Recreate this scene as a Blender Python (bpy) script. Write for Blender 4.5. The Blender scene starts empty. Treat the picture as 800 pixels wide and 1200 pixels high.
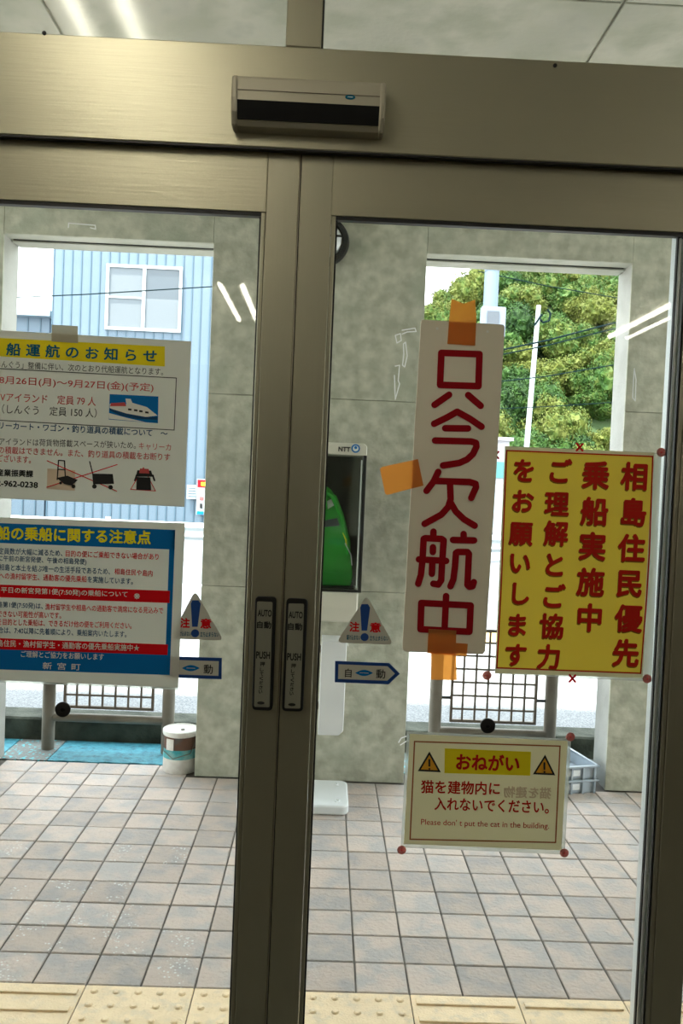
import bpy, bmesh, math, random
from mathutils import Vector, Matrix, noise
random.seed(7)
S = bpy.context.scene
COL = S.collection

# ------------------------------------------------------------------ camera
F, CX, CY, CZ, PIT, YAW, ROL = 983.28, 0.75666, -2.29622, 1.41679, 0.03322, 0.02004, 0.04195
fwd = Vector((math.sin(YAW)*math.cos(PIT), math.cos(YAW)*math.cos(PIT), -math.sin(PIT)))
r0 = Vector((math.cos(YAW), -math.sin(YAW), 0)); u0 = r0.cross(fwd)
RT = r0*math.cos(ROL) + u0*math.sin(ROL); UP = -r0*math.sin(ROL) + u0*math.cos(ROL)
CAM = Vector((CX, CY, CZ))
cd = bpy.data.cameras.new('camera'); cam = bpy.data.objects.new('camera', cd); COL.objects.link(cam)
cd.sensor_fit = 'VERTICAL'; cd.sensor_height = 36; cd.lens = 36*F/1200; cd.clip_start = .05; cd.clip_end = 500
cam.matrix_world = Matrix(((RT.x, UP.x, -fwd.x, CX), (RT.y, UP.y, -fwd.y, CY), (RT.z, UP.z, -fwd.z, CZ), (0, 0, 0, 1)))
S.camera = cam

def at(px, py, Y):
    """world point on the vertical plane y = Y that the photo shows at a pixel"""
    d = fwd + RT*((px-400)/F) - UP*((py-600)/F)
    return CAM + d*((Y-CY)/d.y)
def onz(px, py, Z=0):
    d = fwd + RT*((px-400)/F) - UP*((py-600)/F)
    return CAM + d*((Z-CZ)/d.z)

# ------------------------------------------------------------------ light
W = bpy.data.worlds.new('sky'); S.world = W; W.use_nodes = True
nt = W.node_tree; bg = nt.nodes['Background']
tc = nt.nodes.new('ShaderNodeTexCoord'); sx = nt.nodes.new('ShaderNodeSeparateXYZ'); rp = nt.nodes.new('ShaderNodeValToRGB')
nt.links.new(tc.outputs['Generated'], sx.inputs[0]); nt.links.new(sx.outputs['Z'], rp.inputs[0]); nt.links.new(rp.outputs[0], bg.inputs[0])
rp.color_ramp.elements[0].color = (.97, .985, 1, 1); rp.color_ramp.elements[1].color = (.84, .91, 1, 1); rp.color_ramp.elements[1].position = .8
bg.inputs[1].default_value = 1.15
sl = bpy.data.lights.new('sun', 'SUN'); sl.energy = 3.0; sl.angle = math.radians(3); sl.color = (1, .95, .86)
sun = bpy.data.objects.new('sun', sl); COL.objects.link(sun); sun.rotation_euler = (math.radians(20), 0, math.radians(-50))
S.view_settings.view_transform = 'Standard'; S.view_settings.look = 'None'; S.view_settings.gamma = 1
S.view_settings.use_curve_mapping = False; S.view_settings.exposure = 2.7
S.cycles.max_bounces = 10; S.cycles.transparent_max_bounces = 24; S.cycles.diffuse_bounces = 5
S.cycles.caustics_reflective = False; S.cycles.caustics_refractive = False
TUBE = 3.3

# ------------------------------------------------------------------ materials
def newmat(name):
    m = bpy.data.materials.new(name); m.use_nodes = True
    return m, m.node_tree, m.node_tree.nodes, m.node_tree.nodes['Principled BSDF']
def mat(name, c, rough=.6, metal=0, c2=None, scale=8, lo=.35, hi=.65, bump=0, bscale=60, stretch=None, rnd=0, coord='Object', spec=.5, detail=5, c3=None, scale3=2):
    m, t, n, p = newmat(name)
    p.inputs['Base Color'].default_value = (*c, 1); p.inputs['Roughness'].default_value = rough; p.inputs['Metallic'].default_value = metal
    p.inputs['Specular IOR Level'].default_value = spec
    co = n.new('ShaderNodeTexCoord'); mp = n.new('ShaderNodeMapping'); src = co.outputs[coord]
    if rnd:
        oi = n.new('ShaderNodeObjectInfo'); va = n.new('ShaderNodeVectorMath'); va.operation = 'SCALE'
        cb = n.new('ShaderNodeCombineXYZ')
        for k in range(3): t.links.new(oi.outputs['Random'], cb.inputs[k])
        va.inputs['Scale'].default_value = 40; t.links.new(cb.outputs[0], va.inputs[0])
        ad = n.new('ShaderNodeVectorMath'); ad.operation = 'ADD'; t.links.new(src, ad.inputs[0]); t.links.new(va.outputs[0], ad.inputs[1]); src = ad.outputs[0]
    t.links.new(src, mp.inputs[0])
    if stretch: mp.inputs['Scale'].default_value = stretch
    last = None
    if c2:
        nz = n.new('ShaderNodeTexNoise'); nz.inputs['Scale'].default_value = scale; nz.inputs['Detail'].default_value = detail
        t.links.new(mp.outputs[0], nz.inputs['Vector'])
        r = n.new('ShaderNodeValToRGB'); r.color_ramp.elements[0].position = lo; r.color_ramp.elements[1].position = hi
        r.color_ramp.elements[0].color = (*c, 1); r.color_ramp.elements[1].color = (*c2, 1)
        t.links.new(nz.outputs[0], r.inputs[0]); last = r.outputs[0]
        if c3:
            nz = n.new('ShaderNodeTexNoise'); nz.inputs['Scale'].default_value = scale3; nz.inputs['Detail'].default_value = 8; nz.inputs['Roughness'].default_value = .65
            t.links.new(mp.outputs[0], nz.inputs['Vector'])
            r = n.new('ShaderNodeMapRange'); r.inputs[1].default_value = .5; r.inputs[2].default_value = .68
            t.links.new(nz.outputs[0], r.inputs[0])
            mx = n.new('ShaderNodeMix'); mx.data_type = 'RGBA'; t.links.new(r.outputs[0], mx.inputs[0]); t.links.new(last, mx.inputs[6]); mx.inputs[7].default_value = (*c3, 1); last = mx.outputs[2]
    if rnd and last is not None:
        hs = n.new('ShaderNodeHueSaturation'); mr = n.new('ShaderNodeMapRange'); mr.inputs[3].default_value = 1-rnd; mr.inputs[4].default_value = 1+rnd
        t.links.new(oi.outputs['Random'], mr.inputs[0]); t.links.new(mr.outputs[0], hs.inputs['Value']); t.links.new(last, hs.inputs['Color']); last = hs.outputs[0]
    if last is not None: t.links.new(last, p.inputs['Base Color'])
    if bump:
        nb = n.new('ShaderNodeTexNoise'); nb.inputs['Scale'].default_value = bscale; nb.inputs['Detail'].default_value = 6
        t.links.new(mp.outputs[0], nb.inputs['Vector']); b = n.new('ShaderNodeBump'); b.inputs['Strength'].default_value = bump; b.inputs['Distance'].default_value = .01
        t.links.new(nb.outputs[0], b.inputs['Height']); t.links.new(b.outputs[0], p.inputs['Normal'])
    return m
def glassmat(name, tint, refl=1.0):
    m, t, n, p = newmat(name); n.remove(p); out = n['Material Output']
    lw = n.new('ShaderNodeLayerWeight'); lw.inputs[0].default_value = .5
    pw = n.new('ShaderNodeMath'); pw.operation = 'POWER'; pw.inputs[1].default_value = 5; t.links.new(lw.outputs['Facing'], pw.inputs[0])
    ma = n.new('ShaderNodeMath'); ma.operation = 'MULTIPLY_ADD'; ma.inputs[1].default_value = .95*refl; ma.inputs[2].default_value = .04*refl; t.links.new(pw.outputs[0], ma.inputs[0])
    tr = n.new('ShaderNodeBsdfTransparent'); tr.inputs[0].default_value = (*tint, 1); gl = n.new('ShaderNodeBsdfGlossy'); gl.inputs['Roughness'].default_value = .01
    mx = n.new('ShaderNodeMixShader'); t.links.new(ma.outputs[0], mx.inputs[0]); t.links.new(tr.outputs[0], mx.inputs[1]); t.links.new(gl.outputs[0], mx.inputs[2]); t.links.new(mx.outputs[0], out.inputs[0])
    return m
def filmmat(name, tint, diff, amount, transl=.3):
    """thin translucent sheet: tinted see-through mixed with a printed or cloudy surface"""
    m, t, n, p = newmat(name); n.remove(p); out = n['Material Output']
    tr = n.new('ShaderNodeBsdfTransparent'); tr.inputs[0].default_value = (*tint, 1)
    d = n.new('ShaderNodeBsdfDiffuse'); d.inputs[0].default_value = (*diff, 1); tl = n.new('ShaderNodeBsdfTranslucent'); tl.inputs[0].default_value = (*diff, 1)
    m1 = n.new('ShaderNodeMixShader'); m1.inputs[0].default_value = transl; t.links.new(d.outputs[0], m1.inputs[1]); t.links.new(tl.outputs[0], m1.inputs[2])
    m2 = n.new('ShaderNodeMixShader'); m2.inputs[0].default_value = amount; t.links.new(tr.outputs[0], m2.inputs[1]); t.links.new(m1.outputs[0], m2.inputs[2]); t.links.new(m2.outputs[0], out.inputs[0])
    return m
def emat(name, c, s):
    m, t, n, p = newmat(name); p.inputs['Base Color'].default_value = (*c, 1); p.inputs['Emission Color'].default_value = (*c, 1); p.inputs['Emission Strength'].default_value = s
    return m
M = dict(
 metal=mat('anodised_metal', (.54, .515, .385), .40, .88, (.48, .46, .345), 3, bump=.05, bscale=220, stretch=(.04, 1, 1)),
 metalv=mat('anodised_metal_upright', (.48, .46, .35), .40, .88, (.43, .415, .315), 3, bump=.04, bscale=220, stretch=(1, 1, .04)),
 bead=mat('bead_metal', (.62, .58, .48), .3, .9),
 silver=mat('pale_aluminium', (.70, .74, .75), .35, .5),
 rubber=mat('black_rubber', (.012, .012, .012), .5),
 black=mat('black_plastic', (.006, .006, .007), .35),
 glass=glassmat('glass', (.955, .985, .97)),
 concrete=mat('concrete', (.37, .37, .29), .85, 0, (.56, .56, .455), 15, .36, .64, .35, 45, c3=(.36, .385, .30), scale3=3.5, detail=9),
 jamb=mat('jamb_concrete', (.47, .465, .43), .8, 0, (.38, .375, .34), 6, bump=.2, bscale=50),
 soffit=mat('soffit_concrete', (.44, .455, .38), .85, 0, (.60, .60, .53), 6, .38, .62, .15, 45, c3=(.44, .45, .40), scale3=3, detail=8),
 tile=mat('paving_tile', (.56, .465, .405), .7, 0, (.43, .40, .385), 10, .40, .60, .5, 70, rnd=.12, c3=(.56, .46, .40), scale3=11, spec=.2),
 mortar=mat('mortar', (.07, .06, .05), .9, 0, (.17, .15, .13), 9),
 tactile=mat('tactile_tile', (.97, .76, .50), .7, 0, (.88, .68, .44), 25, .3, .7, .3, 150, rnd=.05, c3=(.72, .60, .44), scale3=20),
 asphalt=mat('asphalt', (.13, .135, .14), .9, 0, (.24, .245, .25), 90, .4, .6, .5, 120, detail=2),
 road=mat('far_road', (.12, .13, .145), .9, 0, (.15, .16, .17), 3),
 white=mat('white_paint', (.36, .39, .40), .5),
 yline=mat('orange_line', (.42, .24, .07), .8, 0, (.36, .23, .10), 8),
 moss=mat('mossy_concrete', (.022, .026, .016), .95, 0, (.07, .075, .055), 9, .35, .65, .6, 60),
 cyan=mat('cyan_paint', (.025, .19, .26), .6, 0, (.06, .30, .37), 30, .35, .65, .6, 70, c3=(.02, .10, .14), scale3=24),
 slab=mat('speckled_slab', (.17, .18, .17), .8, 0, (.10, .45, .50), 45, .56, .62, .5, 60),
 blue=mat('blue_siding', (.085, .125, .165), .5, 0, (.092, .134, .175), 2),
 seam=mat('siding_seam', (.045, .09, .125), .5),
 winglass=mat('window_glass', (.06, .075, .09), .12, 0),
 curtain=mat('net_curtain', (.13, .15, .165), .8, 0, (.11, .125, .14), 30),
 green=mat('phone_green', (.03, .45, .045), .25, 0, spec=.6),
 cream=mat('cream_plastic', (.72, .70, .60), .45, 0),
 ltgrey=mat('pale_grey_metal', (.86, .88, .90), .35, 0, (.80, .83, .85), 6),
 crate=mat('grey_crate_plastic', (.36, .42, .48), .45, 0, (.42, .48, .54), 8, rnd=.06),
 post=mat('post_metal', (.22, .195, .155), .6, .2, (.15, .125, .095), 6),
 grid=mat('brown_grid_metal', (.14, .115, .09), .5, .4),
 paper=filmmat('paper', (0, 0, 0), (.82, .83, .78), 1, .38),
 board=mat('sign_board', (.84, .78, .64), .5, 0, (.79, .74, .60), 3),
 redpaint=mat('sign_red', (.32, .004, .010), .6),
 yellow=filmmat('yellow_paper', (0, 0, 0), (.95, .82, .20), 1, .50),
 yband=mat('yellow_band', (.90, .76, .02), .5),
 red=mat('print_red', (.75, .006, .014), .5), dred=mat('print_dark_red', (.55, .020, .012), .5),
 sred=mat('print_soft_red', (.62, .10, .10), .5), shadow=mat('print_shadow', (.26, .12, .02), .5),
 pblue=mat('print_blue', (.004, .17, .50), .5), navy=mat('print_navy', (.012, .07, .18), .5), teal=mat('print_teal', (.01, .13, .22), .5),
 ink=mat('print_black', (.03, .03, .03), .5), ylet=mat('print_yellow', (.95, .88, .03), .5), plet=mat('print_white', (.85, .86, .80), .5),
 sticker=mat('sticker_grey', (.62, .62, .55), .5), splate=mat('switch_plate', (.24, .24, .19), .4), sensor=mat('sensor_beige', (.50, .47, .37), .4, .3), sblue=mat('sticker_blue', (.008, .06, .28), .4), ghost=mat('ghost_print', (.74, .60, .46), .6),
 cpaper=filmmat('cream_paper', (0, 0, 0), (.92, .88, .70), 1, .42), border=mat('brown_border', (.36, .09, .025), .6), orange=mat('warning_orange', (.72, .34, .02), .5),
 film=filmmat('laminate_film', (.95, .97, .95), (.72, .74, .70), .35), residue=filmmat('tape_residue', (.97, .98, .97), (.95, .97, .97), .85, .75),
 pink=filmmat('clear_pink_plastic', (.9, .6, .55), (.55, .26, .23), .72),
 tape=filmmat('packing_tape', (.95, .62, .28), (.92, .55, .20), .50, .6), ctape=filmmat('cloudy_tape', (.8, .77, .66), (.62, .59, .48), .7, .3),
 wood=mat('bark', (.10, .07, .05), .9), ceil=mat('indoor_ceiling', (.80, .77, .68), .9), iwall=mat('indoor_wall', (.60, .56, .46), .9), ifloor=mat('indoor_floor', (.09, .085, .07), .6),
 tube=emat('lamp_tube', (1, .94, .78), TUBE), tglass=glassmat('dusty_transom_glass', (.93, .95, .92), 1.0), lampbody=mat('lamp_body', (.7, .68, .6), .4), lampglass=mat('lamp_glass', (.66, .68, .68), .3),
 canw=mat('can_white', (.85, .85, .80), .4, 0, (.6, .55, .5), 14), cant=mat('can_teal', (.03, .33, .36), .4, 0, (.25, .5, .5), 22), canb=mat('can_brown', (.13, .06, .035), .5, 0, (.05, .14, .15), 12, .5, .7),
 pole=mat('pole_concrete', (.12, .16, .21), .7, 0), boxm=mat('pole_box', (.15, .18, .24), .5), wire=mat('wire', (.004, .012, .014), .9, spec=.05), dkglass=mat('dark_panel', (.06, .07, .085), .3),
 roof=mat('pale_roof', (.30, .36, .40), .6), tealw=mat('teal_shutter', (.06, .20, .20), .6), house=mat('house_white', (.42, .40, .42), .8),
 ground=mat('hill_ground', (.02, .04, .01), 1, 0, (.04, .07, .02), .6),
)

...

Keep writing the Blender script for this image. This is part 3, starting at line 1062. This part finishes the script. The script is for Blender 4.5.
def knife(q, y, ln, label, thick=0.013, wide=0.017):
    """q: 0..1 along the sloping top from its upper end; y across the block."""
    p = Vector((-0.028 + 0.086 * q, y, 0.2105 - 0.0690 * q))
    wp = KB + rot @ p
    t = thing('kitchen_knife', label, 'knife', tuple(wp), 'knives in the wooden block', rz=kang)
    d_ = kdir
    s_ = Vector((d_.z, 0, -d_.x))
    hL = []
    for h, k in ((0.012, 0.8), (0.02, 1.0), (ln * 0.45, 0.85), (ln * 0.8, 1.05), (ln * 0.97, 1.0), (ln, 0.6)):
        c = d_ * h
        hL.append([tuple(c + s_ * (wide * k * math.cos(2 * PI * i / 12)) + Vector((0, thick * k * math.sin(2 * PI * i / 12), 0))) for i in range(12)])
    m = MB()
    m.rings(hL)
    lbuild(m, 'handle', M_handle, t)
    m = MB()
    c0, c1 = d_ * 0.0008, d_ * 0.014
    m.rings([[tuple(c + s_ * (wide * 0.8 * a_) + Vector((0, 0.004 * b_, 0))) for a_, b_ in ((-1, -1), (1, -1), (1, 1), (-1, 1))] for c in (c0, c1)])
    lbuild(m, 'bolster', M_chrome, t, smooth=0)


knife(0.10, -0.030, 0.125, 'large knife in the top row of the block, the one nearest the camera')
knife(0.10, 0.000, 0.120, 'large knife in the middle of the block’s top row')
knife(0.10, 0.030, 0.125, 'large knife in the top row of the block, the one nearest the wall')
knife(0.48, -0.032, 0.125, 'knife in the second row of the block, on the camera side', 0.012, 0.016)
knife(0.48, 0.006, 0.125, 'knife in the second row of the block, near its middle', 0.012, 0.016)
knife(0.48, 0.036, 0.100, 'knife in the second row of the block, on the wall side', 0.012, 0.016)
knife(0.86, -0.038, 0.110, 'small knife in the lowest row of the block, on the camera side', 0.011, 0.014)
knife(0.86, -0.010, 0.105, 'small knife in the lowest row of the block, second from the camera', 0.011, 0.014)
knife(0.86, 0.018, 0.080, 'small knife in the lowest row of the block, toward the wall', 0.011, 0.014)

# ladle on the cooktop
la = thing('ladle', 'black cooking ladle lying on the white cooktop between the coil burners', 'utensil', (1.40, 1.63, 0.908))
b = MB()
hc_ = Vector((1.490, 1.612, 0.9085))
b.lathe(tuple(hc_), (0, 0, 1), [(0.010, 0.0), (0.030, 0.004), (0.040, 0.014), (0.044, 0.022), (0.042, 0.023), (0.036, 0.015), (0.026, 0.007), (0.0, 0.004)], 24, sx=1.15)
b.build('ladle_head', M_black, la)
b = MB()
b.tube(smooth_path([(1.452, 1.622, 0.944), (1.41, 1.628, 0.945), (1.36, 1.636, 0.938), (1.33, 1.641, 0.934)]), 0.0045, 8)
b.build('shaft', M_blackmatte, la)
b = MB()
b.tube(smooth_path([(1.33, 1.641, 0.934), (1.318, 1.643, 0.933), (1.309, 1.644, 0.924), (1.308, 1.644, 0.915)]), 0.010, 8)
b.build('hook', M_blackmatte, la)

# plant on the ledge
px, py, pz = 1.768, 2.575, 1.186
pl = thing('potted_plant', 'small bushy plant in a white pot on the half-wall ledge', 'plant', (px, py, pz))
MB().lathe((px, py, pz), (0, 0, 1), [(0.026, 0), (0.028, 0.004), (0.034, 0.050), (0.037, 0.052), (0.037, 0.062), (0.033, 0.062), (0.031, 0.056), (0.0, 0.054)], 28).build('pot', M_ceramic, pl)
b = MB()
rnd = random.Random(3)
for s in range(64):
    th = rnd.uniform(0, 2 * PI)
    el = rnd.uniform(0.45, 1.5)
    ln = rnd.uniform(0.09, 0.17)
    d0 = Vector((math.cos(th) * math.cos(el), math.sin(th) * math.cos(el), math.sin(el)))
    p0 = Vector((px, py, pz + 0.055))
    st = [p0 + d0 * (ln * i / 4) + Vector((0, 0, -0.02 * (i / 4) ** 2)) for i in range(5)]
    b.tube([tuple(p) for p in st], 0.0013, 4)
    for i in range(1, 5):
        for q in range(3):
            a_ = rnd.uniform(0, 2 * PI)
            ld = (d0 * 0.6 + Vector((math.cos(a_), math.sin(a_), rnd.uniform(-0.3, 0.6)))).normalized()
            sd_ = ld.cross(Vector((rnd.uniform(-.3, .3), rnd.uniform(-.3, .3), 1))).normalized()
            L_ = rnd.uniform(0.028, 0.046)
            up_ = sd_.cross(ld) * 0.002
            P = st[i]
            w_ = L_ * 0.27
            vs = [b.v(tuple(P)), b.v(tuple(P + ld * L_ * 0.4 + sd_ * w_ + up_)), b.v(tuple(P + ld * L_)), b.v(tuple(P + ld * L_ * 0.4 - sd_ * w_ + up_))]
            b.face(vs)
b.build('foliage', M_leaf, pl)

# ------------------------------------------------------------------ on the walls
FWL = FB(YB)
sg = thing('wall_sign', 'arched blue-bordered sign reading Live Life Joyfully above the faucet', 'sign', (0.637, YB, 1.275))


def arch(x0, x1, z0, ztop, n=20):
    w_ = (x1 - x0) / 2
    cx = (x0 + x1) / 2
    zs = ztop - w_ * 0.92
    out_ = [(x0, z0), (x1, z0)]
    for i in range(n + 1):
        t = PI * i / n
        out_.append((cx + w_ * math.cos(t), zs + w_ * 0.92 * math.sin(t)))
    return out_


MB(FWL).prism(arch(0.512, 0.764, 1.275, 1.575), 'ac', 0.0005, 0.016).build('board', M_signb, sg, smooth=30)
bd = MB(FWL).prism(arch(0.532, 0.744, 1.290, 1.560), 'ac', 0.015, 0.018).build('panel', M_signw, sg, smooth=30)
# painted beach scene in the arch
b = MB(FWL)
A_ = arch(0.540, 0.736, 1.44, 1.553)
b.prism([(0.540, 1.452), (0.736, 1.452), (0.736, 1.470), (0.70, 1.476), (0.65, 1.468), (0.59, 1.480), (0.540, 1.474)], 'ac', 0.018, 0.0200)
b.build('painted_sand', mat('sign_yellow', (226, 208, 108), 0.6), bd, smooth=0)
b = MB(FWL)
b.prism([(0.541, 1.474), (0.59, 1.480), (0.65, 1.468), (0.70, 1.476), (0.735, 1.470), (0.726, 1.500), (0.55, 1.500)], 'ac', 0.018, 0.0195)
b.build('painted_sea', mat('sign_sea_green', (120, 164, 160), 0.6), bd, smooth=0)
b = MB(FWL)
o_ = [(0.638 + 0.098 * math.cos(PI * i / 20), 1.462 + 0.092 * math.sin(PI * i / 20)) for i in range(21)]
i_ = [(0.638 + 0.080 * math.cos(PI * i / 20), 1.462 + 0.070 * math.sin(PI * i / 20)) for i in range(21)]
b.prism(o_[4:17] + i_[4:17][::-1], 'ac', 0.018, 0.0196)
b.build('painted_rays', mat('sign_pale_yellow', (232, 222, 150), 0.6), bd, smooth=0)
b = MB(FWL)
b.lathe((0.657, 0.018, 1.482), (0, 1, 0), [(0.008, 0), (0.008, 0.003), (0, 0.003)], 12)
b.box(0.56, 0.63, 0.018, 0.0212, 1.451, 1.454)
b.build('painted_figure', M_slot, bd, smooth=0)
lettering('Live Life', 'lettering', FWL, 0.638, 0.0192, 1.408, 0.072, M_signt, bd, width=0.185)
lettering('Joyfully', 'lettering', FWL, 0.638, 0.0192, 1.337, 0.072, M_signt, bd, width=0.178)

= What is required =
Repeat exactly, and only, the entries from the line with "Recreate this scene" through the line with "COL = S.collection". Pictures are skipped.

= In response =
Recreate this scene as a Blender Python (bpy) script. Write for Blender 4.5. The Blender scene starts empty. Treat the picture as 800 pixels wide and 1200 pixels high.
import bpy, bmesh, math, random
from mathutils import Vector, Matrix, noise
random.seed(7)
S = bpy.context.scene
COL = S.collection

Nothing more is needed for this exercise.